Andy Hughes reviews the performances from a recent party leaders debate.
Almost 25 years on the words of Bill Clinton’s campaign strategist James Carville rung true once again last week as the Welsh party leaders congregated in Wrexham for the FSB Leaders Debate. The debate, conducted in the sizable shadow cast by TATA’s announcement that it plans to sell off its UK steel assets, would prove to be a suitable opening salvo in the election battle.
The economy, to some, may simply be numbers on a page or screen, difficult equations conducted in classrooms of office blocks or simply the vehicle to earn money and seek prosperity. However, what the leaders debate served to show last week was that the economy in Wales is a complex web of interdependent policy areas – each of which can be manipulated to either improve or complicate people’s daily lives. Job creation, small business support, skills provision improvements in infrastructure, transport, social security, housing and many other policy areas are symbiotically linked with ‘the economy’. Last week’s debate served to confirm this.
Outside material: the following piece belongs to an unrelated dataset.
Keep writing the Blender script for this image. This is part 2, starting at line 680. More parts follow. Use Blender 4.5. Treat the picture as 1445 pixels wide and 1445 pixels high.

So who performed well? Who were the winners? And who were the losers?
On reflection, this is not a difficult question to answer. Quite simply put, there were no bad performances. Edwina Hart, standing in for the First Minister, went about her work in the well informed, forceful manner which has characterised her tenure as the Minister for Economy, Science and Transport. Andrew RT Davies, though largely kept out of the debate for the first half, was well-reasoned and faultless in the delivery of one of his party’s key policy planks. Leanne Wood and Kirsty Williams both used their speaking opportunities effectively and Mark Reckless of UKIP contributed in a constructive manner – a manner which many of us hope will be taken to the Assembly benches by any and all of his colleagues who are returned after May the 5th.
Much of the early discussion rightly focussed on TATA’s announcement and the Welsh Government’s response. Many questioned how the business rates regime, European markets and energy prices could and would be altered in order to revitalise this strategically important industry. The panel, again quite rightly, formed a political rainbow of support for the steel industry, its workers and the wider supply chain and reinforced that Wales must speak with one voice if it is to emerge from this crisis with this vitally important heavy industry intact.
However, as the unusually warm Wrexham evening wore on the debate diverged and the party political cracks began to appear. The spectre of the M4 relief road emerged, and whilst there was little division over the need for such a project, there was little consensus about any potential route, the cost or the timescale of its development. Harmony once again returned to the panel as discussion moved on to support for small businesses, with all parties saying that more needed to be done to support these lifeblood enterprises of Wales.
It should not be a shock to say that the economy will be a major policy battleground during the election. But it is not a battleground which should be seen in isolation – a perspective reinforced by the debate last week.